Here is what else I know. When most of life feels postponed or cancelled connection REALLY MATTERS. Let's check in on each other and stop pretending this is business as usual because it is NOT. We will not all magically adjust and thrive in this and let's not judge or fix that. Helping my kids do the remote learning this week has made me realize while I want them to keep up what they have learned they will just not learn a whole lot new right now. The teachers and educators are doing all they can to help our kids but it is just not the same as school and this is good news. It is precisely because our classrooms are sacred spaces where connection precedes learning. Educators know this. The reality is that many of our kids learn in school because there is a caring and loving adult in the room who invests in them and allows them to open themselves up to new things. They learn from eye contact and connection and being seen. They learn from community and from each other. They learn because there is a rhythm and routine and safety (obviously not for all and we must work to fix this inequality). Education cannot just shift to a web browser.
What can our kids learn right now? A whole lot. They will learn that life is fragile and cannot be taken for granted. They will learn gratitude for their opportunity to go to school. They will learn in a small way the pain of separation from loved ones, friends, and extended family and perhaps have more empathy for those living in that reality all the time. They will learn how to deal with and work through increased family conflict in a stressful time (we a mess). They will learn how to do laundry and cook and help around the house more because pretty soon you will have to light a match to solve this hot mess of a house situation. They will learn creative ways to really be intentional with their friendships. They will learn resilience, patience, the ability to find new things to do when they are "bored."
I am hopeful they will learn more how big God is and how small we all are and how much prayer matters. My prayer is that we steward this time for them well; that I don't shelter them from seeing sadness or from processing the range of emotions but help support them in it and that I point them to Jesus.
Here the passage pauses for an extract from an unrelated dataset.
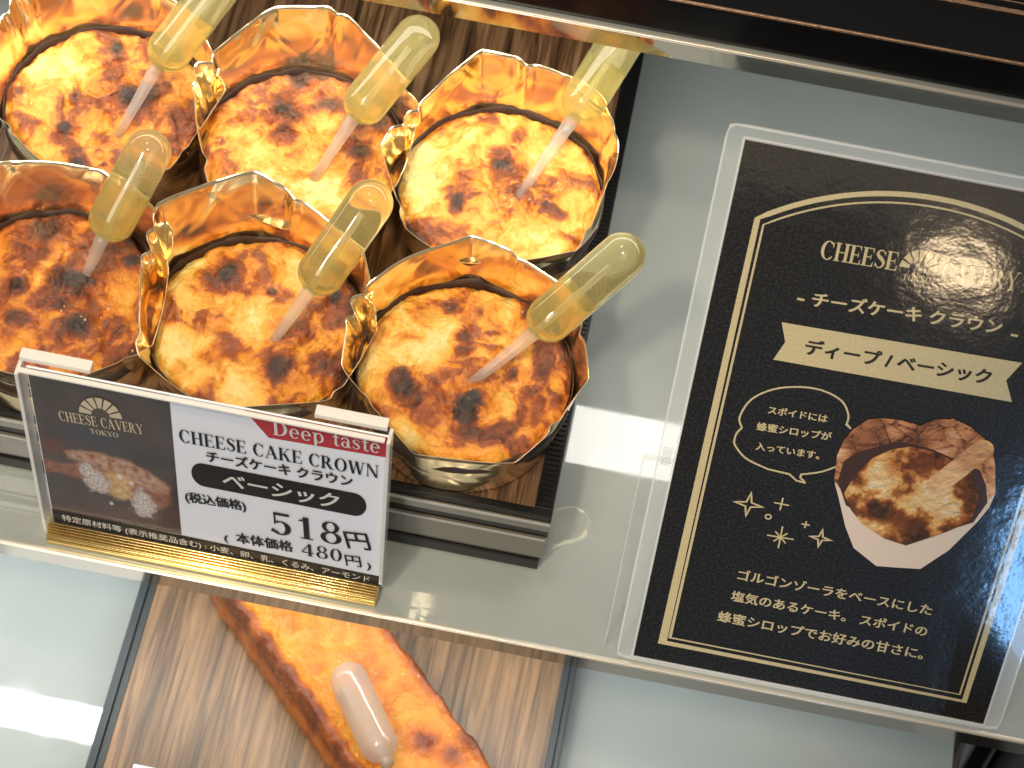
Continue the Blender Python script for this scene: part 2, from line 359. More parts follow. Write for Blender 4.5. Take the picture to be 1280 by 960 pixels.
def bez(pts, ws, n=8):
    """smooth stroke through pts"""
    C = []; Wd = []
    for i in range(len(pts) - 1):
        p0 = pts[max(0, i - 1)]; p1 = pts[i]; p2 = pts[i + 1]; p3 = pts[min(len(pts) - 1, i + 2)]
        for j in range(n):
            t = j / n
            C.append(tuple(.5 * (2 * p1[k] + (p2[k] - p0[k]) * t + (2 * p0[k] - 5 * p1[k] + 4 * p2[k] - p3[k]) * t * t + (3 * p1[k] - p0[k] - 3 * p2[k] + p3[k]) * t ** 3) for k in (0, 1)))
            Wd.append(ws[i] + (ws[i + 1] - ws[i]) * t)
    C.append(pts[-1]); Wd.append(ws[-1]); L = []; R = []
    for i, c in enumerate(C):
        a = C[max(0, i - 1)]; b = C[min(len(C) - 1, i + 1)]; q = math.hypot(b[0] - a[0], b[1] - a[1]) or 1
        nx, ny = -(b[1] - a[1]) / q * Wd[i] / 2, (b[0] - a[0]) / q * Wd[i] / 2
        L.append((c[0] + nx, c[1] + ny)); R.append((c[0] - nx, c[1] - ny))
    return [[L[i], L[i + 1], R[i + 1], R[i]] for i in range(len(C) - 1)]
def glyph(c):
    if c == 'C': return ring(.48, .5, .44, .52, .20, .05, 48, 312) + [[(.80, .98), (.80, .64), (.70, .88)], [(.80, .2), (.74, .12), (.70, .16), (.77, .24)]], .88
    if c == 'H': return stem(.09) + stem(.64) + [rect(.28, .475, .64, .53)], .92
    if c == 'E': return stem(.09) + [rect(.28, .95, .70, 1), rect(.28, .475, .56, .53), rect(.28, 0, .74, .05), [(.70, 1), (.70, .70), (.60, .95)], [(.74, 0), (.74, .32), (.64, .05)], rect(.54, .37, .58, .64)], .78
    if c == 'S': return bez([(.60, .80), (.46, .955), (.24, .93), (.15, .76), (.28, .60), (.48, .47), (.60, .28), (.50, .08), (.28, .03), (.12, .20)], [.05, .06, .08, .16, .20, .20, .17, .09, .06, .05]) + [[(.64, .97), (.64, .70), (.57, .84)], [(.07, .02), (.07, .32), (.15, .16)]], .70
    if c == 'A': return [diag(.10, 0, .46, 1, .06), diag(.80, 0, .44, 1, .20), rect(.22, .30, .68, .35), rect(-.02, 0, .24, .05), rect(.62, 0, .98, .05)], .96
    if c == 'V': return [diag(.48, 0, .16, 1, .20), diag(.50, 0, .82, 1, .06), rect(-.02, .95, .34, 1), rect(.70, .95, .96, 1)], .92
    if c == 'Y': return [diag(.46, .42, .15, 1, .19), diag(.48, .42, .80, 1, .06), rect(-.02, .95, .32, 1), rect(.68, .95, .94, 1)] + stem(.37, 0, .46, st=False), .92
    if c == 'R': return stem(.09) + ring(.36, .735, .34, .265, .19, .05, -90, 90) + [rect(.28, .95, .37, 1), rect(.28, .47, .37, .52), diag(.78, 0, .44, .5, .20), rect(.66, 0, .98, .05)], .94
    if c == 'T': return stem(.35, st=False) + [rect(.04, .95, .86, 1), [(.04, 1), (.04, .68), (.13, .95)], [(.86, 1), (.86, .68), (.77, .95)]], .9
    if c == 'O': return ring(.50, .5, .46, .52, .20, .05), 1.0
    if c == 'K': return stem(.09) + [diag(.26, .40, .74, 1, .06), diag(.78, 0, .44, .58, .20), rect(.60, .95, .90, 1), rect(.62, 0, .98, .05)], .96
    if c == 'W': return [diag(.38, 0, .14, 1, .19), diag(.40, 0, .62, .96, .06), diag(.88, 0, .64, 1, .19), diag(.90, 0, 1.14, 1, .06), rect(-.02, .95, .32, 1), rect(.5, .95, .82, 1), rect(1.02, .95, 1.28, 1)], 1.26
    if c == 'N': return stem(.13, w=.06) + [diag(.84, 0, .16, 1, .20)] + stem(.83, w=.06, sb=False), 1.02
    if c == 'D': return stem(.09) + ring(.36, .5, .52, .5, .20, .05, -90, 90) + [rect(.28, .95, .37, 1), rect(.28, 0, .37, .05)], .94
    if c == 'e': return ring(.32, .33, .30, .35, .15, .05, 0, 318) + [rect(.14, .33, .61, .385)], .66
    if c == 'p': return stem(.09, -.30, .66, w=.15, st=False, sw=.06) + ring(.38, .33, .30, .35, .15, .06) + [rect(.0, .61, .1, .66)], .72
    if c == 't': return stem(.15, .08, .92, w=.14, sb=False, st=False) + [rect(.02, .60, .42, .66)] + bez([(.22, .14), (.26, .03), (.36, .02), (.43, .09)], [.14, .09, .06, .04], 4), .46
    if c == 'a': return stem(.40, .06, .5, w=.14, sb=False, st=False) + ring(.27, .19, .24, .21, .14, .05) + bez([(.08, .50), (.14, .62), (.30, .655), (.42, .60), (.47, .46)], [.12, .08, .06, .10, .14], 5) + [rect(.47, 0, .62, .06)], .64
    if c == 's': return [[(x * .70, y * .68) for x, y in P] for P in glyph('S')[0]], .52
    if c == '5': return [rect(.16, .88, .70, 1.0), rect(.15, .47, .21, 1)] + ring(.37, .31, .36, .325, .20, .06, -148, 128) + [[(.02, .10), (.14, .06), (.16, .22), (.05, .24)]], .78
    if c == '1': return stem(.28, st=False, w=.2, sw=.12) + [[(.12, .84), (.48, 1), (.28, .80), (.12, .80)]], .72
    if c == '8': return ring(.40, .755, .30, .255, .15, .05) + ring(.40, .265, .37, .275, .18, .05), .80
    if c == '4': return [diag(.06, .30, .56, 1, .08), rect(.02, .235, .80, .315)] + stem(.46, w=.19, st=False), .84
    if c == '0': return ring(.40, .5, .37, .51, .19, .05), .80
    return [], .4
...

This is also true; we are in TRAUMA responses right now. Obviously the AMAZING Healthcare professional and essential workers are lifting more than many of us can even fathom. We need to care for them in creative ways and they need support AND the entire country, really world, is experiencing shock, disappointment, hardship, anxiety- in a word TRAUMA. This is especially acute for those who have experienced big T trauma in their lives and we are seeing this in our home. There is Big Grief and little grief in this and if we do not find ways to process and be honest about that we will stuff it only to reappear later. Let's make room for everyone to process this differently. Let's listen and offer Lament and Hope. People dying alone is wrecking me everyday but the truth is that people DO DIE alone; in prison, in isolation, with broken family relationships, in addiction, EVERYDAY. Does it break my heart as much as it should? As much as it breaks the heart of Jesus? What action is needed?
Let's also stop pretending that when this is over life will go back to exactly how it was when this all started. At least I hope it will not because that will fulfill the pattern of America lulling ourselves into apathy with commercialism and believing in the lie that productivity is who we are. On this Good Friday I feel the weight of darkness and my sin in a new way. I am looking at the horizon without certainty of what the future holds. The light after darkness does not erase the darkness but it completely shifts the narrative of hopelessness. It is an invitation to life, to community, to healing. It is an invitation I need desperately right now.